Another roller chain 33 is disposed at the position slightly lower than the roller chain 32 and in symmetry with the roller chain 32. The forward end portion 33a is fastened and extended in the direction parallel to the moving direction of the row floors. The intermediate portion 33b of the roller chain 33 is wound around both the lower left sprocket 29b and the lower right sprocket 30b. The rear end portion of the roller chain 33 is fixed to the left side of the back surface of the row floor 31.

In this manner, the pair of roller chains 32 and 33 is wound around the double sprockets 29a, 29b, 30a and 30b, intercrossing each other. With this construction of the row floor-linearly moving device, it is possible for the row floor 2 to move linearly while being guided by the row floor 3.

As shown in Fig. 6, between the double sprockets 29a and 29b, and the double sprockets 30a and 30b is mounted a pair of gear wheels for braking 34 which is adapted to be rotated en bloc with these double sprockets.

The numeral 35 indicates locking means having almost the same structure as that of the first example. This locking means will be explained briefly.

The rack 37 is energized by the compression coil spring 36 so as to always engage with the gear wheel 34, but can be disengaged from the gear wheel 34 as it is actuated by the solenoid 38.

Accordingly, when the locking means 35 is not actuated, the row floor 28 can be extended out of the row floor 31. On the other hand, when the locking means 35 is actuated, the double sprockets 29a, 29b 30a, 30b are stopped from rotating, and therefore, the row floor 28 is extended forward or retracted backward together with the row floor 31.

Fig. 7 shows another modified example of locking means 14 shown in Fig. 3. The same parts as shown in aforementioned example will be indicated in the same numerals.

The rack 39 is always energized by a torsion spring 40 idly fitted on the rod 5 so as to force the gear tooth 39a to engage with the gear wheel 15. On the front upper edge portion of the rack 39 is formed a forwardly facing step 39b.

The numeral 41 is a locking member, the forward end portion of which is rotatably supported on a shaft 42 extending in a direction perpendicular to the moving direction of the row floor. The locking member 41 has a step-like engaging portion 41a at the lower surface of the rear end portion thereof. This engaging portion 41a is adapted to be detachably engaged with the step 39b of the rack 39.

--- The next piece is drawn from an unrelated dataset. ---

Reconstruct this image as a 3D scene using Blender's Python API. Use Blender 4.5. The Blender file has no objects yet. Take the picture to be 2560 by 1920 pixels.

The locking member 41 is always energized by means of a torsion spring 43 idly fitted on the shaft 42 so as to rotate counter-clockwise. The intermediate portion between the forward end and the rear end of the locking member 41 is rotatably connected with a reciprocating rod 44a of the solenoid 44 so as to move the locking member 41 up and down.

Accordingly, usually solenoid 44 is actuated so that the engaging portion 41a of the locking member 41 is usually raised up and the rack 39 is set free to rotate. However, once the rack 39 is engaged with the gear wheel 15, the actuation of the solenoid 44 is released and the locking member 41 is lowered to render the engaging portion 41a to engage with the step 39b thereby locking the rack 39.

In the above examples, the stop of the rotation of the driven sprocket shaft is effected by causing the gear wheel for braking mounted on the sprocket shaft to engage with the rack. However, it is also possible to stop the rotation of the driven sprocket shaft by mounting a disk on the shaft, positioning a locking member near the disk, and causing as desired the locking member to frictionally contact with the disk.

According to the row floor-locking device for a telescoping seating system, the locking or releasing of the row floors is effected by making use of a row floor-linearly moving device comprising a combination of driven sprockets and chains mounted between row floors for linearly moving the row floors. To be more specific, a gear wheel is mounted on the shaft of driven sprocket, and the gear wheel is caused to engage with or disengage from a rack thereby effecting the locking or releasing of the row floor. Therefore, according to this invention, the locking device for a telescoping seating system can be made very simple in structure.

Further, the locking device of this invention can be utilized for locking the row floors when they are not in use, as well as for preventing the row floor from jolting when in use.